The “flickers of progress” hailed by President Obama last week in announcing Clinton’s dispatch also serve to mask some grisly realities, particularly the ethnic conflict in the border regions and ongoing incarceration of thousands of activists. Tentative moves have been made by the government to bring an end to increasingly multifaceted wars, where Burmese troops have been effectively tasked with securing access to resource-rich areas (perhaps in lieu of attracting western companies to the country’s energy sector), but these have happened before amid similar fanfare. The secretary of the New Mon State Party (NMSP), Nai Hang Thar, told The Irrawaddy yesterday that the new government’s “collective attitude toward the ethnic people is no different from that of the previous military regime.”

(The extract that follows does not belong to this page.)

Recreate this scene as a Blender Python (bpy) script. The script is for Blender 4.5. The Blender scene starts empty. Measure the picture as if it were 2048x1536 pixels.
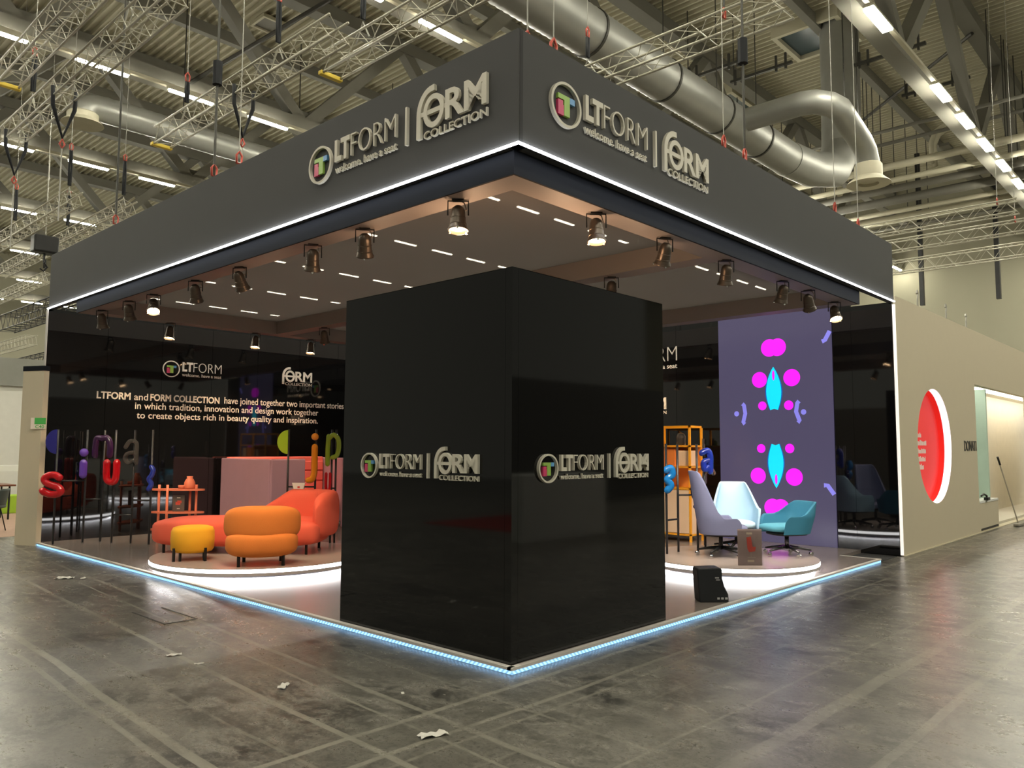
import bpy, bmesh, math, random
from mathutils import Vector, Matrix
random.seed(7)
C = bpy.context.scene.collection
SC = bpy.context.scene
PI = math.pi
R_ = math.radians

# ------------------------------------------------------------------ camera
cam_d = bpy.data.cameras.new('camera')
cam = bpy.data.objects.new('camera', cam_d); C.objects.link(cam)
yaw, pit, rol = R_(42.957), R_(4.6216), R_(0.2349)
fw = Vector((math.cos(yaw)*math.cos(pit), math.sin(yaw)*math.cos(pit), math.sin(pit)))
rt = Vector((math.sin(yaw), -math.cos(yaw), 0)); up = rt.cross(fw)
rt2 = math.cos(rol)*rt + math.sin(rol)*up; up2 = -math.sin(rol)*rt + math.cos(rol)*up
m = Matrix((( rt2.x, up2.x, -fw.x, -4.1773), (rt2.y, up2.y, -fw.y, -3.8352), (rt2.z, up2.z, -fw.z, 1.6), (0, 0, 0, 1)))
cam.matrix_world = m
cam_d.sensor_width = 36; cam_d.lens = 1573.3746/2048*36
cam_d.clip_start = 0.05; cam_d.clip_end = 300
SC.camera = cam

# ------------------------------------------------------------------ world, exposure
w = bpy.data.worlds.new('hall_air'); SC.world = w; w.use_nodes = True
w.node_tree.nodes['Background'].inputs[0].default_value = (0.62, 0.60, 0.48, 1)
w.node_tree.nodes['Background'].inputs[1].default_value = 0.30
SC.view_settings.view_transform = 'Standard'; SC.view_settings.look = 'None'
SC.view_settings.exposure = 0.0; SC.view_settings.gamma = 1.0
SC.view_settings.use_curve_mapping = False
SC.cycles.use_denoising = True
SC.cycles.sample_clamp_indirect = 6.0
SC.cycles.sample_clamp_direct = 80.0
SC.cycles.max_bounces = 8
SC.cycles.transparent_max_bounces = 12
TUBE = 150.0        # strength of the hall tubes
PAR = 112.0         # watts of each stage lamp

# ------------------------------------------------------------------ materials
MATS = {}
def mat(name, col, rough=0.6, metal=0.0, emit=0.0, ecol=None, var=0.06, vscale=6.0, ior=1.45, coat=0.0, trans=0.0, bump=0.0, alpha=1.0):
    if name in MATS: return MATS[name]
    M = bpy.data.materials.new(name); M.use_nodes = True
    nt = M.node_tree; b = nt.nodes['Principled BSDF']
    b.inputs['Roughness'].default_value = rough; b.inputs['Metallic'].default_value = metal
    b.inputs['IOR'].default_value = ior; b.inputs['Coat Weight'].default_value = coat
    b.inputs['Transmission Weight'].default_value = trans; b.inputs['Alpha'].default_value = alpha
    tc = nt.nodes.new('ShaderNodeTexCoord')
    n = nt.nodes.new('ShaderNodeTexNoise'); n.inputs['Scale'].default_value = vscale; n.inputs['Detail'].default_value = 4
    nt.links.new(tc.outputs['Object'], n.inputs['Vector'])
    mx = nt.nodes.new('ShaderNodeMix'); mx.data_type = 'RGBA'
    mx.inputs[6].default_value = tuple(c*(1-var) for c in col)+(1,)
    mx.inputs[7].default_value = tuple(min(1, c*(1+var)) for c in col)+(1,)
    nt.links.new(n.outputs['Fac'], mx.inputs[0]); nt.links.new(mx.outputs[2], b.inputs['Base Color'])
    if bump:
        bp = nt.nodes.new('ShaderNodeBump'); bp.inputs['Strength'].default_value = bump; bp.inputs['Distance'].default_value = 0.004
        n2 = nt.nodes.new('ShaderNodeTexNoise'); n2.inputs['Scale'].default_value = 220
        nt.links.new(tc.outputs['Object'], n2.inputs['Vector'])
        nt.links.new(n2.outputs['Fac'], bp.inputs['Height']); nt.links.new(bp.outputs['Normal'], b.inputs['Normal'])
    if emit:
        b.inputs['Emission Color'].default_value = tuple(ecol or col)+(1,)
        b.inputs['Emission Strength'].default_value = emit
    MATS[name] = M
    return M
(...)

Moreover, reports continue to emerge of mass upheaval in war-torn Kachin state, where the UN has been told by the government that it cannot provide much-needed aid to the estimated 25,000 refugees who have fled to rebel territory to escape fighting. Judging by the lack of mention of these issues by US officials, the blind spot that has long hampered diplomats shuttling between Rangoon and Naypyidaw appears to have returned.

While the likes of Clinton have trumpeted Washington’s human rights crusade in Burma, its critics remain sceptical of the true motives for it engaging with a regime so long isolated by the west. Following an announcement last month by Assistant Secretary of State Michael Posner that the US may consider military cooperation with Burma, long-time Burma analyst Bertil Lintner warned that the US was “more worried about China and North Korea than democracy and human rights in Burma – those issues are just for public consumption, and to make [their approaches to the government] more acceptable to Congress.”

The overtures of Eisenhower and Johnson to Burmese governments of past provide food for thought as Clinton prepares for her historic visit. White House officials do remain cautious, rhetorically at least – benchmarks still need to be met before sanctions are dropped, they say – but only time will tell whether that is to please the sceptics in Congress. If the US jumps the gun and embraces President Thein Sein’s rabble of military officials, cronies and ‘moderates’ too soon (for these are the people who will pull the strings in Burma well into the future), it again risks leaving a legacy tainted by self-seeking priorities.